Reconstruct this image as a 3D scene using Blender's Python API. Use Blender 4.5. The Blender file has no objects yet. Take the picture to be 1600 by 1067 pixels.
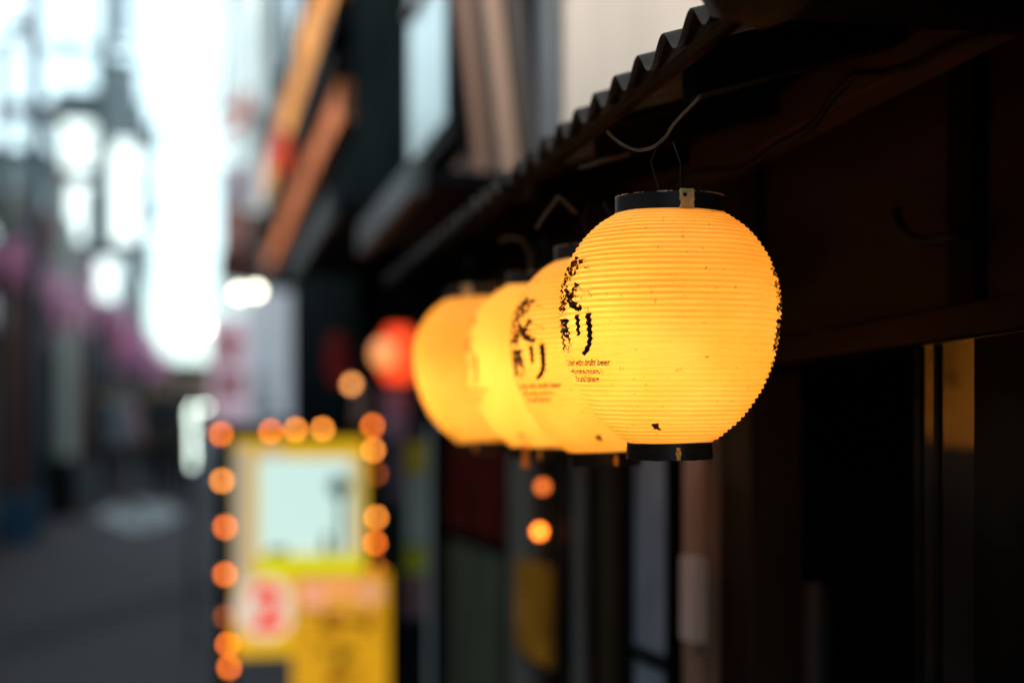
import bpy, bmesh, math, random
from mathutils import Vector, Matrix, noise
R = math.radians
random.seed(7)
S = bpy.context.scene
COL = S.collection

# ------------------------------------------------------------------ camera
F = 2222.22                                   # 50 mm on 36 mm, in pixels of the 1600 px wide photograph
YAW = R(12.92)
EYE = Vector((0, 0, 1.6))
FW = Vector((math.sin(YAW), math.cos(YAW), 0)); RT = Vector((math.cos(YAW), -math.sin(YAW), 0)); UP = Vector((0, 0, 1))
HZ = 705.5
cd = bpy.data.cameras.new('camera'); cam = bpy.data.objects.new('camera', cd); COL.objects.link(cam)
cam.location = EYE; cam.rotation_euler = (R(90), 0, -YAW)
cd.lens = 50; cd.sensor_width = 36; cd.sensor_fit = 'HORIZONTAL'; cd.shift_y = (HZ-533.5)/1600
cd.clip_start = .05; cd.clip_end = 2000
cd.dof.use_dof = True; cd.dof.focus_distance = 1.50; cd.dof.aperture_fstop = 1.4
S.camera = cam
S.render.engine = 'CYCLES'
S.render.resolution_x = 1024; S.render.resolution_y = 682
S.cycles.use_adaptive_sampling = False
S.cycles.use_denoising = True
S.cycles.max_bounces = 8; S.cycles.transparent_max_bounces = 8; S.cycles.sample_clamp_indirect = 6
# ------------------------------------------------------------------ light
SUN_EL, SUN_ROT = R(36), R(-58)
w = bpy.data.worlds.new('World'); S.world = w; w.use_nodes = True
nt = w.node_tree; bg = nt.nodes['Background']
sky = nt.nodes.new('ShaderNodeTexSky'); sky.sky_type = 'NISHITA'; sky.sun_disc = False
sky.sun_elevation = SUN_EL; sky.sun_rotation = SUN_ROT; sky.air_density = 1.2; sky.dust_density = 1.5; sky.ozone_density = 3.0
hs = nt.nodes.new('ShaderNodeHueSaturation'); hs.inputs['Saturation'].default_value = .38   # thin overcast
nt.links.new(sky.outputs[0], hs.inputs['Color']); tn = nt.nodes.new('ShaderNodeMixRGB'); tn.blend_type = 'MULTIPLY'; tn.inputs[0].default_value = 1; tn.inputs[2].default_value = (.80, .98, .965, 1)
nt.links.new(hs.outputs[0], tn.inputs[1]); nt.links.new(tn.outputs[0], bg.inputs[0]); bg.inputs[1].default_value = 0.15
sd = bpy.data.lights.new('sun', 'SUN'); sd.energy = 1.7; sd.angle = R(12); sd.color = (1, .86, .72)
so = bpy.data.objects.new('sun', sd); COL.objects.link(so)
sv = Vector((math.sin(SUN_ROT)*math.cos(SUN_EL), math.cos(SUN_ROT)*math.cos(SUN_EL), math.sin(SUN_EL)))
so.rotation_euler = sv.to_track_quat('Z', 'Y').to_euler()
S.view_settings.view_transform = 'Standard'; S.view_settings.look = 'None'; S.view_settings.gamma = 1
S.view_settings.exposure = 1.25; S.view_settings.use_curve_mapping = False

# ------------------------------------------------------------------ helpers
def ray(px, py): return FW + RT*((px-800)/F) + UP*((HZ-py)/F)
def atD(px, py, d): return EYE + ray(px, py)*d
def atX(px, py, X): r = ray(px, py); return EYE + r*(X/r.x)
def atY(px, py, Y): r = ray(px, py); return EYE + r*(Y/r.y)
def YX(px, X): return atX(px, 600, X).y          # where along the street the wall plane X is seen at column px
SLOPE = .042
def gz(y): return SLOPE*y

MATS = {}
def mat(name, col, rough=.7, var=.25, scale=6.0, bump=.25, metal=0, spec=.3, stretch=(1, 1, 1)):
    if name in MATS: return MATS[name]
    m = bpy.data.materials.new(name); m.use_nodes = True; n = m.node_tree; L = n.links
    b = n.nodes['Principled BSDF']; b.inputs['Roughness'].default_value = rough; b.inputs['Metallic'].default_value = metal
    b.inputs['Specular IOR Level'].default_value = spec
    tc = n.nodes.new('ShaderNodeTexCoord'); mp = n.nodes.new('ShaderNodeMapping'); mp.inputs['Scale'].default_value = stretch
    L.new(tc.outputs['Object'], mp.inputs[0])
    a = n.nodes.new('ShaderNodeTexNoise'); a.inputs['Scale'].default_value = scale; a.inputs['Detail'].default_value = 6
    L.new(mp.outputs[0], a.inputs['Vector'])
    r = n.nodes.new('ShaderNodeValToRGB'); c = Vector(col)
    r.color_ramp.elements[0].position = .3; r.color_ramp.elements[1].position = .7
    r.color_ramp.elements[0].color = (*(c*(1-var)), 1); r.color_ramp.elements[1].color = (*[min(1, v) for v in c*(1+var)], 1)
    L.new(a.outputs[0], r.inputs[0]); L.new(r.outputs[0], b.inputs['Base Color'])
    if bump:
        u = n.nodes.new('ShaderNodeBump'); u.inputs['Strength'].default_value = bump; u.inputs['Distance'].default_value = .01
        L.new(a.outputs[0], u.inputs['Height']); L.new(u.outputs[0], b.inputs['Normal'])
    MATS[name] = m; return m
def emis(name, col, st, base=(.5, .5, .5)):
    if name in MATS: return MATS[name]
    m = bpy.data.materials.new(name); m.use_nodes = True
    b = m.node_tree.nodes['Principled BSDF']; b.inputs['Base Color'].default_value = (*base, 1)
    b.inputs['Emission Color'].default_value = (*col, 1); b.inputs['Emission Strength'].default_value = st
    b.inputs['Roughness'].default_value = .5
    MATS[name] = m; return m

class MB:
    def __init__(s): s.v = []; s.f = []
    def box(s, x0, x1, y0, y1, z0, z1):
        if x0 > x1: x0, x1 = x1, x0
        if y0 > y1: y0, y1 = y1, y0
        if z0 > z1: z0, z1 = z1, z0
        i = len(s.v)
        s.v += [(x0,y0,z0),(x1,y0,z0),(x1,y1,z0),(x0,y1,z0),(x0,y0,z1),(x1,y0,z1),(x1,y1,z1),(x0,y1,z1)]
        s.f += [[i+a for a in q] for q in ((0,3,2,1),(4,5,6,7),(0,1,5,4),(1,2,6,5),(2,3,7,6),(3,0,4,7))]; return s
    def hexa(s, pts):
        i = len(s.v); s.v += [tuple(p) for p in pts]
        s.f += [[i+a for a in q] for q in ((0,3,2,1),(4,5,6,7),(0,1,5,4),(1,2,6,5),(2,3,7,6),(3,0,4,7))]; return s
    def lathe(s, prof, n=24, c=(0,0,0), close=False):
        i = len(s.v); c = Vector(c)
        for (r, z) in prof:
            for k in range(n):
                a = 2*math.pi*k/n; s.v.append((c.x+r*math.cos(a), c.y+r*math.sin(a), c.z+z))
        m = len(prof)
        for j in range(m-1 if not close else m):
            j2 = (j+1) % m
            for k in range(n):
                k2 = (k+1) % n; s.f.append([i+j*n+k, i+j*n+k2, i+j2*n+k2, i+j2*n+k])
        return s
    def tube(s, pts, r, n=8):
        pts = [Vector(p) for p in pts]; rs = r if isinstance(r, (list, tuple)) else [r]*len(pts); i = len(s.v); u = None
        for j, p in enumerate(pts):
            t = (pts[min(j+1, len(pts)-1)]-pts[max(j-1, 0)]).normalized()
            if u is None: u = t.orthogonal().normalized()
            u = (u - t*u.dot(t)).normalized(); w_ = t.cross(u)
            for k in range(n):
                a = 2*math.pi*k/n; s.v.append(tuple(p+(u*math.cos(a)+w_*math.sin(a))*rs[j]))
        for j in range(len(pts)-1):
            for k in range(n):
                k2 = (k+1) % n; s.f.append([i+j*n+k, i+j*n+k2, i+(j+1)*n+k2, i+(j+1)*n+k])
        s.f.append([i+k for k in range(n)][::-1]); s.f.append([i+(len(pts)-1)*n+k for k in range(n)]); return s
    def ball(s, c, r, n=12, sz=1):
        m = n//2; return s.lathe([(max(r*math.sin(math.pi*j/m), 1e-5), -r*sz*math.cos(math.pi*j/m)) for j in range(m+1)], n, c)
    def build(s, name, m, parent=None, smooth=False, org=None, bevel=0):
        me = bpy.data.meshes.new(name)
        if parent is not None: org = ORG.get(parent.name, Vector((0, 0, 0)))
        org = Vector(org) if org is not None else Vector((0, 0, 0))
        me.from_pydata([tuple(Vector(p)-org) for p in s.v], [], s.f)
        if isinstance(m, (list, tuple)):
            for q in m: me.materials.append(q)
        elif m: me.materials.append(m)
        if smooth: me.polygons.foreach_set('use_smooth', [True]*len(me.polygons))
        o = bpy.data.objects.new(name, me); COL.objects.link(o)
        if parent is not None: o.parent = parent
        else: o.location = org
        ORG[o.name] = org
        if bevel:
            b = o.modifiers.new('bevel', 'BEVEL'); b.width = bevel; b.segments = 2; b.limit_method = 'ANGLE'
        return o
ORG = {}
def thing(name, label, cat, loc=(0, 0, 0), group=None):
    o = bpy.data.objects.new(name, None); COL.objects.link(o); o.location = loc; o.empty_display_size = .1
    o['label'] = label; o['category'] = cat
    if group: o['group'] = group
    ORG[o.name] = Vector(loc); return o
def tag(o, label=None, cat=None, group=None, kind=None):
    for k, v in (('label', label), ('category', cat), ('group', group), ('kind', kind)):
        if v: o[k] = v
    return o
def copy_tree(o, parent=None):
    c = o.copy(); COL.objects.link(c); c.parent = parent
    for ch in list(o.children): copy_tree(ch, c)
    return c
def pxbox(px0, px1, py0, py1, Y, th):
    a = atY(px0, py1, Y); b = atY(px1, py0, Y)
    return MB().box(a.x, b.x, Y, Y+th, a.z, b.z)
def bx(name, m, parent, *a, bevel=0): return MB().box(*a).build(name, m, parent, bevel=bevel)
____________
**EXERCISE REQUIREMENTS**
Exactly as they appear, print the lines of the listing above from its first line through the line that contains "COL = S.collection", minus the pictures.

**RESPONSE TO THIS EXERCISE**
Reconstruct this image as a 3D scene using Blender's Python API. Use Blender 4.5. The Blender file has no objects yet. Take the picture to be 1600 by 1067 pixels.
import bpy, bmesh, math, random
from mathutils import Vector, Matrix, noise
R = math.radians
random.seed(7)
S = bpy.context.scene
COL = S.collection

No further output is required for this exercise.